Hilton Adopts 48-Hour Room-Cancellation Policy

Hilton has announced it will enforce a 48-hour room cancellation policy beginning July 31. The company’s decision has been met with criticism from some media and consumer advocates. For many professional meeting planners, however, the policy makes good business sense.

Hilton’s announcement follows Marriott’s decision on June 15 to charge a full-night’s stay if people cancel their reservations with less than 48 hours’ notice. InterContinental Hotel Group, which owns Holiday Inn, also imposes a mandatory charge for cancellations made less than 48 hours before check-in.

A recent Business Travelers Coalition poll found 59 percent of respondents believe the policies will be negatively received by business travelers. For professional meeting planners, however, the decision to require a two-day cancellation notice prior to check-in (72 hours in select locations) has upsides:

  • The policy is unlikely to impact meeting planners, who typically book multiple rooms months in advance and are not prone to cancelling reservations.
  • Stricter requirements mean cancellation costs are less likely to be passed on to businesses and associations that sign contracts with hotels in advance.
  • The enforcement of stricter cancellation policies indicates hotels currently are prospering, which bodes well for the entire meeting-and-events industry.

Hotels rely on reservations to calculate occupancy rates. When travelers cancel reservations at the last minute, hotels are stuck trying to fill empty rooms, often at below-market prices. Cancelled reservations drive up room costs for reliable customers—including meeting planners.

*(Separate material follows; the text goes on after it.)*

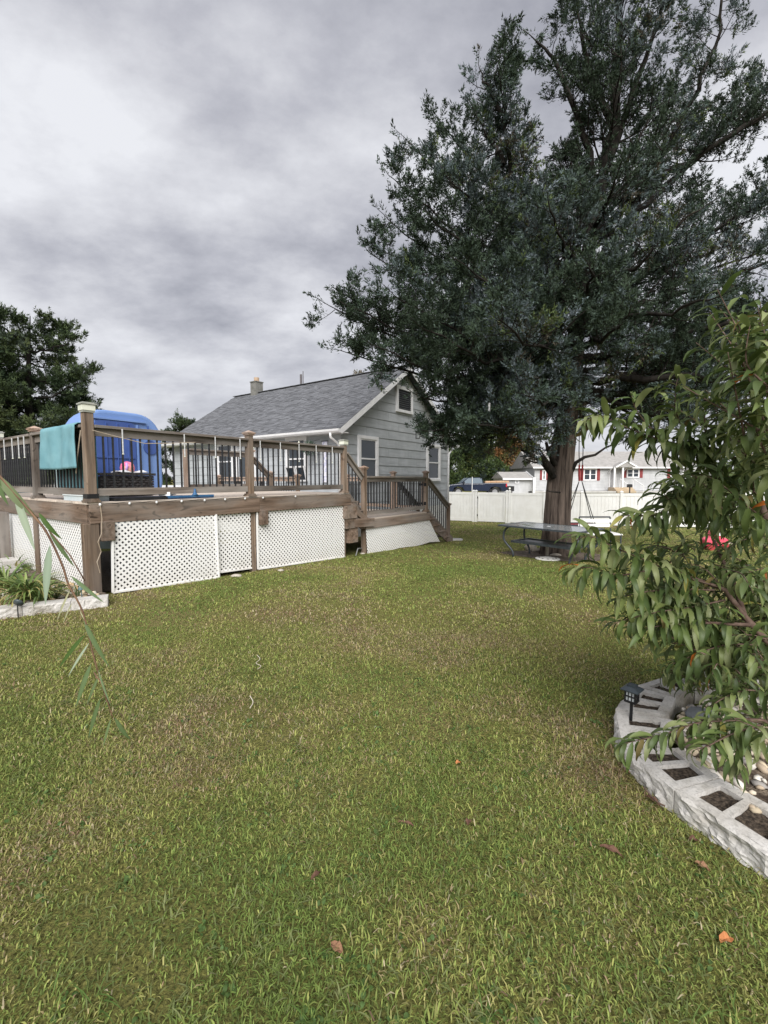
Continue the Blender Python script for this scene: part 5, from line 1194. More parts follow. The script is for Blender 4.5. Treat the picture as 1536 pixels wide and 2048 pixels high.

In fact, meeting planners are legally bound to honor contracts with hotels after negotiating room rates. Private companies, government groups and associations that book rooms months in advance of events are effectively subsidizing leisure travelers who overbook rooms and then price-shop for lower rates, often online.

By enforcing stricter cancellation policies, Hilton and Marriott are inadvertently addressing a challenge from hotel-booking websites that encourage consumers to reserve rooms at multiple hotels, and then cancel their reservations at venues with higher rates a few hours before check-in.

A Hilton spokesperson explained to travel industry website Skift that its policy gives hotels time to rebook the rooms for committed guests. “Business travelers, leisure travelers, and hotel owners will all benefit from access to rooms that would previously have gone unused,” the spokesperson said.

Hilton’s decision comes a few months after the Global Business Travelers Association (GBTA) released a study comparing the rising popularity of home-sharing properties, such as Airbnb. Ironically, GBTA’s study found that business-travel professionals still prefer hotels by an overwhelming margin, in part because home-sharing property owners tend to enforce stricter cancellation policies.